С 1721 казачьи части находились в ведении казачьей экспедиции Военной коллегии. В том же году Петр I упразднил выборность войсковых атаманов и ввел институт наказных атаманов, назначаемых верховной властью. Последних остатков независимости казаки лишились после поражения Пугачевского бунта в 1775, когда Екатерина II ликвидировала Запорожскую Сечь. В 1798 по указу Павла I все казачьи офицерские чины были приравнены к общеармейским, а их обладатели получили права на дворянство. В 1802 было разработано первое Положение для казачьих войск.
Роль казачества в истории России
Казачество на протяжении веков являлось универсальным родом вооруженных сил. Про казаков говорили, что они рождались в седле. Во все времена они считались великолепными наездниками, не знавшими себе равных в искусстве джигитовки. Военные специалисты оценивали казачью конницу как лучшую в мире легкую кавалерию. Воинская слава казачества укрепилась на полях сражений в Северную и Семилетнюю войны, во время Итальянского и Швейцарского походов А. В. Суворова 1799.
Без казачьих сабель не обошлась ни одна русско-турецкая война 18-19 веков, они участвовали в покорении Кавказа, завоевании Средней Азии, освоении Сибири и Дальнего Востока. Успехи казачьей конницы объяснялись умелым применением в боях нерегламентированных никакими уставами дедовских тактических приемов: лава (охват противника в рассыпном строю), оригинальная система разведочной и сторожевой службы и др. Эти унаследованные от степняков казачьи «обороты» оказывались особенно эффективны и неожиданны при столкновениях с армиями европейских государств.

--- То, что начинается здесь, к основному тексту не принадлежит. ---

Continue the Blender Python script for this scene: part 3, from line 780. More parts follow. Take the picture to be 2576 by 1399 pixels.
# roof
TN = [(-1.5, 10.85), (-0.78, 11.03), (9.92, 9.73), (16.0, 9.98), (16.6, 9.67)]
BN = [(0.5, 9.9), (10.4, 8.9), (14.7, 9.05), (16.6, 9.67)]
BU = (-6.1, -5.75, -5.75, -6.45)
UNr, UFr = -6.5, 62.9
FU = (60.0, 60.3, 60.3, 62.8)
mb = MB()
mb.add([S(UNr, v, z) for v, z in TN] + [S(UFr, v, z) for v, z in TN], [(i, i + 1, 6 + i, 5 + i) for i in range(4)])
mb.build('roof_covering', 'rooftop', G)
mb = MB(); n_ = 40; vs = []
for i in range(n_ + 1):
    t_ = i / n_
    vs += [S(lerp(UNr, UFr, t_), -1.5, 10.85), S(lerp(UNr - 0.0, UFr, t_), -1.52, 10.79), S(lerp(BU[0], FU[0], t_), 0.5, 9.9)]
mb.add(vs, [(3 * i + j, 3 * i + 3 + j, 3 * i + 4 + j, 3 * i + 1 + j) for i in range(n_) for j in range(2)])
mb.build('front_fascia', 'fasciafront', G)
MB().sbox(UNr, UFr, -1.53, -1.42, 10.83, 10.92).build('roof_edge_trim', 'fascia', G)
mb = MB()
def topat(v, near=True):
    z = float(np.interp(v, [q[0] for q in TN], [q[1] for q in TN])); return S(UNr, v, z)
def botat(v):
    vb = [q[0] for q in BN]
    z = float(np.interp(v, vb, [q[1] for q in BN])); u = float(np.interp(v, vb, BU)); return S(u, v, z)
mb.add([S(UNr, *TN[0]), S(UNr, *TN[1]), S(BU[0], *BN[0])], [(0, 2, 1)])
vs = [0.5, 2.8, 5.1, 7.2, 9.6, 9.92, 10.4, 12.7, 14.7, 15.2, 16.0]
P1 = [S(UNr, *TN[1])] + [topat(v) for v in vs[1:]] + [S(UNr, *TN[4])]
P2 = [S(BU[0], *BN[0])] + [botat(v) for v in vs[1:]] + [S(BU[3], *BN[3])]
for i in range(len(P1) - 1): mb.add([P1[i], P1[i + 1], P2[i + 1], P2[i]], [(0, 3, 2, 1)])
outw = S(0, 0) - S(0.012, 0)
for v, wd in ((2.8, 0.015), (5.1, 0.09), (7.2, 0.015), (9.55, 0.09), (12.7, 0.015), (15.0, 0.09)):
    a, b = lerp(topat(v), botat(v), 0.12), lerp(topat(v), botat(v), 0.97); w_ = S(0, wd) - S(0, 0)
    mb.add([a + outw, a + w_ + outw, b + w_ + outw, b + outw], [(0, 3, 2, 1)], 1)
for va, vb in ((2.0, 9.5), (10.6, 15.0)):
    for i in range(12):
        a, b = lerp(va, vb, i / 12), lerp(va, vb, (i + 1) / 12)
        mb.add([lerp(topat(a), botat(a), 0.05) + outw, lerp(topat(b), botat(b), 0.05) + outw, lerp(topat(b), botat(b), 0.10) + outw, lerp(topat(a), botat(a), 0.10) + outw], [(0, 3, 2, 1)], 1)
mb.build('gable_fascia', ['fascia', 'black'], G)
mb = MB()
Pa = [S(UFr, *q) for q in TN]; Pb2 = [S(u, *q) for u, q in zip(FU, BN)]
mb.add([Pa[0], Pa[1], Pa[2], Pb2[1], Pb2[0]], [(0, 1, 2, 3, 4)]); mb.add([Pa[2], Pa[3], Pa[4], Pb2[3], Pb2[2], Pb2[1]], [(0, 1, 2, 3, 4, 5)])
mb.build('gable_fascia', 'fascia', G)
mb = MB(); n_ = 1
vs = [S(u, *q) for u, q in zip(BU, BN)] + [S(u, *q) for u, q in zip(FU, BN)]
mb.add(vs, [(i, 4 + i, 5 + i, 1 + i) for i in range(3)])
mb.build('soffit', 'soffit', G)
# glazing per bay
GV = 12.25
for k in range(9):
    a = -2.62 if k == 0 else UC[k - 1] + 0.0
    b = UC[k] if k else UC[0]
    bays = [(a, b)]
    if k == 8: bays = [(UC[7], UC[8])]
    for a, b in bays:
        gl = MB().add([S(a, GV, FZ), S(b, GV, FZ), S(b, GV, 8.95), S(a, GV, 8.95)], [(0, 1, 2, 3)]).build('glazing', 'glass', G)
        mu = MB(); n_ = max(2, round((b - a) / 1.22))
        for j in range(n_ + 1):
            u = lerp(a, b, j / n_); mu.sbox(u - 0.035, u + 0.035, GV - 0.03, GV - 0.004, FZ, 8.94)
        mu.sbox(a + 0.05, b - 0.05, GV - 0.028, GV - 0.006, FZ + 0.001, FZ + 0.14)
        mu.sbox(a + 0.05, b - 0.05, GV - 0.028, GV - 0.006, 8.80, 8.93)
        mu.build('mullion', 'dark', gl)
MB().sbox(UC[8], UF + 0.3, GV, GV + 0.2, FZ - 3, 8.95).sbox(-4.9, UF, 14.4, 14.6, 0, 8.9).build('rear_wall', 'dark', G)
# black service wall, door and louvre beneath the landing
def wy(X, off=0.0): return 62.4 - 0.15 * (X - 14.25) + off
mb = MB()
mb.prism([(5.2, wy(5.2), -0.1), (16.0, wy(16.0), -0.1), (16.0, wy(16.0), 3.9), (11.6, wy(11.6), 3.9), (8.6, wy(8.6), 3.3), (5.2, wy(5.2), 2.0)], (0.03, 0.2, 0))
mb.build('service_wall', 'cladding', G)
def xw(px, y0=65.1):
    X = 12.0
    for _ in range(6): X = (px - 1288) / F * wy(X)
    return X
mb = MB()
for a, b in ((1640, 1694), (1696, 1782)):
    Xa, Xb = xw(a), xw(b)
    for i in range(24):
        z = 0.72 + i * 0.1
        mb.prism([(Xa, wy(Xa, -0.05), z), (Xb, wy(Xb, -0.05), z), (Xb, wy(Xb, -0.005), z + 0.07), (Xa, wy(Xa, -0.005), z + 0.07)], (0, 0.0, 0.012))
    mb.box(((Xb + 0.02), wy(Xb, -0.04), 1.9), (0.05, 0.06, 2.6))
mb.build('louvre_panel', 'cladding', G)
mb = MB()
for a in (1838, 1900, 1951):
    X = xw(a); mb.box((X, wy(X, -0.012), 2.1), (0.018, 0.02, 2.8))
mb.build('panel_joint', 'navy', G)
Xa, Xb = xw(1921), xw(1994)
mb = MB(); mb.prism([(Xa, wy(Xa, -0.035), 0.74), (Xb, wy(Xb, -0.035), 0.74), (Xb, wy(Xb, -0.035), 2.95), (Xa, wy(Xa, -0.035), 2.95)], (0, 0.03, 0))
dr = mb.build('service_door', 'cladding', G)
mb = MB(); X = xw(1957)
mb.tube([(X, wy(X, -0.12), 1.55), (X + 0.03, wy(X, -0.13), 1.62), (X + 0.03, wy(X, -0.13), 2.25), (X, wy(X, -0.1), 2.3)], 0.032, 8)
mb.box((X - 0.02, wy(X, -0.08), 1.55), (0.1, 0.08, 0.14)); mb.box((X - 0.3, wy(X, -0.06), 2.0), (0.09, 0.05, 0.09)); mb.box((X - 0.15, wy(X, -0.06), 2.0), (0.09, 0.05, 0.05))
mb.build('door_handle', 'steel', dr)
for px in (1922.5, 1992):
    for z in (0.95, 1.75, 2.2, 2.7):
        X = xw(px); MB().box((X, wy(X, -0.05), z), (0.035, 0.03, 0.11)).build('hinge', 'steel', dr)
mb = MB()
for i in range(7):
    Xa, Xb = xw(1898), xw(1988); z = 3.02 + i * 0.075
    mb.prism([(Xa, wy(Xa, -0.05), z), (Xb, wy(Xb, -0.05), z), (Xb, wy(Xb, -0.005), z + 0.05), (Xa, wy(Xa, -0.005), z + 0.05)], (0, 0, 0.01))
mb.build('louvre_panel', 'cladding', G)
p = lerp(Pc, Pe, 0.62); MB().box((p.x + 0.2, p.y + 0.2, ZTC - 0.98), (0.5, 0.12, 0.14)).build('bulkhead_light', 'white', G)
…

Особенно отличились казачьи полки в наполеоновскую эпоху. Возглавляемые легендарным атаманом М. И. Платовым иррегулярное воинство стало одним из главных виновников гибели наполеоновской армии в России в кампании 1812, а после заграничных походов русской армии, по словам генерала А. П. Ермолова, «казаки стали удивлением Европы». (11)
 «Для того казак родится, чтоб царю на службе пригодиться» — гласит старинная казачья поговорка.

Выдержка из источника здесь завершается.